▶ Input rows:
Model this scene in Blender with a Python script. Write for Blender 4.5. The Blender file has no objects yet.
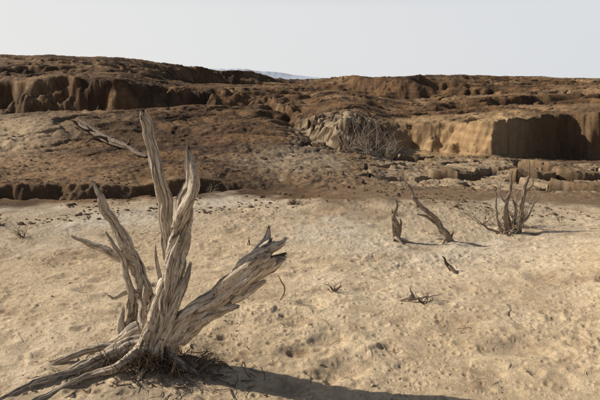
import bpy, math, random
import numpy as np
from mathutils import Vector
random.seed(7); rng=np.random.default_rng(11)
scene=bpy.context.scene
# ------------------------------------------------------------ noise helpers
_G=np.stack([np.cos(np.arange(256)*2*np.pi/256),np.sin(np.arange(256)*2*np.pi/256)],1)
_g3=np.random.default_rng(3).normal(size=(256,3)); _g3/=np.linalg.norm(_g3,axis=1)[:,None]
_P=np.random.default_rng(5).permutation(1024).astype(np.int32)
def _h(ix,iy,iz,seed):
    n=(ix.astype(np.int64)*374761393+iy.astype(np.int64)*668265263+iz*2147483647+seed*974634777)&0xffffffff
    n=((n^(n>>13))*1274126177)&0xffffffff
    n=((n^(n>>15))*2246822519)&0xffffffff
    return n^(n>>16)
def perlin(x,y,seed=0):
    x=np.asarray(x,float);y=np.asarray(y,float)
    ix=np.floor(x);iy=np.floor(y);fx=x-ix;fy=y-iy
    ix=ix.astype(np.int32)+(seed*131)%1009;iy=iy.astype(np.int32)+(seed*57)%997
    u=fx*fx*fx*(fx*(fx*6-15)+10);v=fy*fy*fy*(fy*(fy*6-15)+10)
    pa=_P[ix&1023];pb=_P[(ix+1)&1023]
    def g(p,dx,dy):
        k=_P[(p+iy+dy)&1023]&255
        return _G[k,0]*(fx-dx)+_G[k,1]*(fy-dy)
    a=g(pa,0,0);b=g(pb,1,0);c=g(pa,0,1);d=g(pb,1,1)
    return 1.5*((a+(b-a)*u)*(1-v)+(c+(d-c)*u)*v)
def perlin3(x,y,z,seed=0):
    ix=np.floor(x);iy=np.floor(y);iz=np.floor(z);fx=x-ix;fy=y-iy;fz=z-iz
    s=lambda f:f*f*f*(f*(f*6-15)+10)
    u=s(fx);v=s(fy);w=s(fz)
    def g(dx,dy,dz):
        k=_h(ix+dx,iy+dy,(iz+dz).astype(np.int64),seed)&255
        G=_g3[k]
        return G[...,0]*(fx-dx)+G[...,1]*(fy-dy)+G[...,2]*(fz-dz)
    def l(a,b,t):return a+(b-a)*t
    return 1.5*l(l(l(g(0,0,0),g(1,0,0),u),l(g(0,1,0),g(1,1,0),u),v),
             l(l(g(0,0,1),g(1,0,1),u),l(g(0,1,1),g(1,1,1),u),v),w)
def fbm(x,y,seed,octs=4,gain=.5):
    s=0;a=1;t=0
    for o in range(octs):
        s=s+a*perlin(x*2**o+o*17.3,y*2**o-o*9.1,seed+o);t+=a;a*=gain
    return s/t
def billow(x,y,seed,octs=4,gain=.5):
    s=0;a=1;t=0
    for o in range(octs):
        s=s+a*np.abs(perlin(x*2**o+o*13.7,y*2**o+o*5.1,seed+o));t+=a;a*=gain
    return s/t
def voro(x,y,seed,jit=.9):
    ix=np.floor(x);iy=np.floor(y)
    f1=np.full(x.shape,9.);f2=np.full(x.shape,9.);cid=np.zeros(x.shape,np.int64)
    for dx in (-1,0,1):
        for dy in (-1,0,1):
            h=_h(ix+dx,iy+dy,0,seed)
            px=ix+dx+.5+jit*((h&1023)/1023.-.5);py=iy+dy+.5+jit*(((h>>10)&1023)/1023.-.5)
            d=np.hypot(x-px,y-py)
            n=d<f1
            f2=np.where(n,f1,np.minimum(f2,d));cid=np.where(n,h,cid);f1=np.where(n,d,f1)
    return f1,f2,cid
def ss(a,b,x):
    t=np.clip((x-a)/(b-a),0,1);return t*t*(3-2*t)
# ------------------------------------------------------------ terrain survey
# bearing tangent, then (distance forward m, depression in mils seen from 1.6 m eye height)
EYE=1.6
S=[
(-.515,[(7.7,208),(7.95,216),(8.15,180),(14,120),(21,64),(26,56),(27.4,8),(38,-14),(50,-41)]),
(-.41, [(7.6,211),(7.8,220),(8.0,183),(14,117),(21,54),(25,56),(26.0,-6),(38,-16),(50,-38)]),
(-.31, [(7.7,208),(7.95,217),(8.15,178),(14,112),(22,50),(25,56),(26.0,0),(40,-14),(52,-33)]),
(-.24, [(7.9,203),(8.15,212),(8.35,173),(14,108),(23,48),(27,50),(28.1,14),(46,0),(55,-25)]),
(-.17, [(8.1,198),(8.3,206),(8.55,170),(14,108),(24,48),(30,46),(31.2,18),(58,10),(59.5,-19)]),
(-.085,[(8.3,193),(8.5,198),(8.8,170),(13,112),(22,55),(30,44),(31.2,22),(60,10),(62,-13)]),
(-.045,[(8.4,191),(8.6,194),(8.95,171),(13,114),(20,62),(30,42),(31.5,24),(60,8),(70,-1)]),
(.01,  [(8.5,189),(8.7,190),(9.1,174),(12.5,122),(14,112),(15.5,98),(17,80),(60,10),(95,1)]),
(.06,  [(8.4,190),(8.9,184),(9.3,172),(12.5,126),(13.6,122),(14.0,114),(14.6,74),(50,12),(70,-2)]),
(.09,  [(8.3,191),(9.0,183),(9.4,171),(12.5,127),(13.6,124),(14.0,120),(14.6,70),(46,18),(49,-5)]),
(.145, [(8.2,194),(9.0,184),(9.6,172),(12.5,138),(14.5,130),(17.5,114),(19,74),(42,28),(45,-7)]),
(.19,  [(8.1,196),(9.0,186),(9.6,176),(12.5,148),(15.2,134),(18.3,120),(19.3,76),(40,32),(45,-5)]),
(.26,  [(8.0,198),(9.0,188),(9.6,180),(12.5,150),(14.8,138),(17.2,128),(18.2,74),(38,26),(52,-5)]),
(.345, [(8.0,198),(9.0,190),(9.6,182),(12.5,152),(14.2,138),(15.0,134),(15.9,74),(34,26),(62,-3)]),
(.375, [(8.0,198),(9.0,190),(9.6,182),(12.5,152),(15.2,142),(18.4,134),(18.8,64),(34,26),(62,-3)]),
(.45,  [(8.0,198),(8.9,192),(9.5,184),(12.2,155),(15,144),(19.4,136),(19.8,58),(33,24),(64,-1)]),
(.54, [(8.0,199),(8.8,194),(9.5,186),(12.0,158),(15,145),(18.6,138),(19.0,54),(32,20),(66,2)]),
]
_t=np.array([math.atan(u) for u,_ in S])
_R=np.array([[Y/math.cos(math.atan(u)) for Y,m in L] for u,L in S])
_Z=np.array([[EYE-Y*m/1000 for Y,m in L] for u,L in S])
th_c=np.linspace(_t[0],_t[-1],500)
ker=np.exp(-.5*(np.arange(-12,13)/4.5)**2);ker/=ker.sum()
def smooth(c): return np.convolve(np.pad(c,12,mode='edge'),ker,'valid')
R_c=np.stack([smooth(np.interp(th_c,_t,_R[:,k])) for k in range(9)],1)
Z_c=np.stack([smooth(np.interp(th_c,_t,_Z[:,k])) for k in range(9)],1)
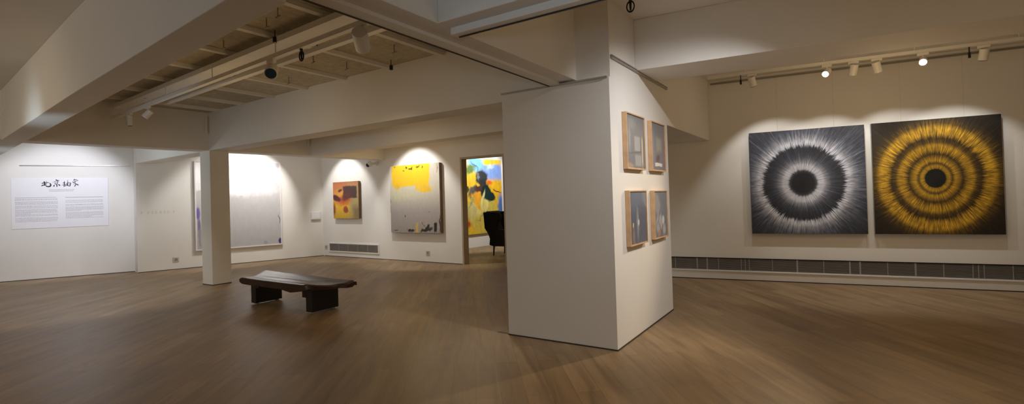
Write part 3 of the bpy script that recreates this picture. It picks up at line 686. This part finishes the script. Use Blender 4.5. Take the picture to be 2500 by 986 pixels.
jing = [([(895, 255), (930, 290), (960, 310), (1060, 315)], [15, 45, 50, 20]), ([(735, 400), (820, 375), (900, 330)], [8, 15, 22]), ([(860, 400), (860, 480), (900, 490)], [15, 28, 15]), ([(870, 400), (950, 370), (1020, 350)], [14, 16, 20]),
        ([(1010, 360), (970, 420), (960, 490)], [14, 26, 20]), ([(860, 480), (960, 475)], [14, 16]), ([(935, 480), (950, 560), (940, 620)], [28, 38, 20]), ([(830, 520), (800, 560), (810, 595)], [20, 50, 40]), ([(1010, 490), (1060, 520), (1105, 560)], [20, 50, 30])]
chou = [([(1230, 440), (1290, 420), (1345, 395)], [20, 30, 25]), ([(1310, 325), (1320, 420), (1310, 540), (1290, 610)], [8, 30, 32, 34]), ([(1190, 530), (1270, 520), (1370, 490)], [10, 24, 16]),
        ([(1480, 280), (1478, 400), (1470, 540)], [10, 20, 22]), ([(1440, 430), (1440, 560)], [20, 30]), ([(1440, 430), (1540, 420), (1620, 430), (1600, 510), (1580, 590)], [18, 26, 34, 34, 28]), ([(1370, 590), (1385, 500), (1430, 500)], [30, 20, 12]), ([(1440, 550), (1510, 560), (1580, 575)], [24, 34, 34]), ([(1450, 500), (1520, 490), (1600, 495)], [12, 14, 16])]
xiang = [([(1810, 240), (1790, 290), (1770, 330)], [20, 32, 14]), ([(1800, 270), (1870, 270), (1960, 315), (2000, 320)], [16, 26, 30, 22]), ([(1725, 360), (1760, 410), (1800, 430)], [18, 38, 18]), ([(1830, 300), (1850, 360), (1800, 420)], [12, 26, 18]), ([(1790, 360), (1880, 350), (1930, 370)], [10, 16, 12]),
         ([(1830, 400), (1870, 480), (1860, 540), (1810, 600), (1790, 570)], [20, 28, 32, 36, 14]), ([(1870, 470), (1930, 500), (2005, 540)], [20, 44, 44]), ([(1760, 520), (1800, 470), (1840, 440)], [10, 16, 14])]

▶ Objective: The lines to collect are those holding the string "this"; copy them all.

▶ In response:
Model this scene in Blender with a Python script. Write for Blender 4.5. The Blender file has no objects yet.
Write part 3 of the bpy script that recreates this picture. It picks up at line 686. This part finishes the script. Use Blender 4.5. Take the picture to be 2500 by 986 pixels.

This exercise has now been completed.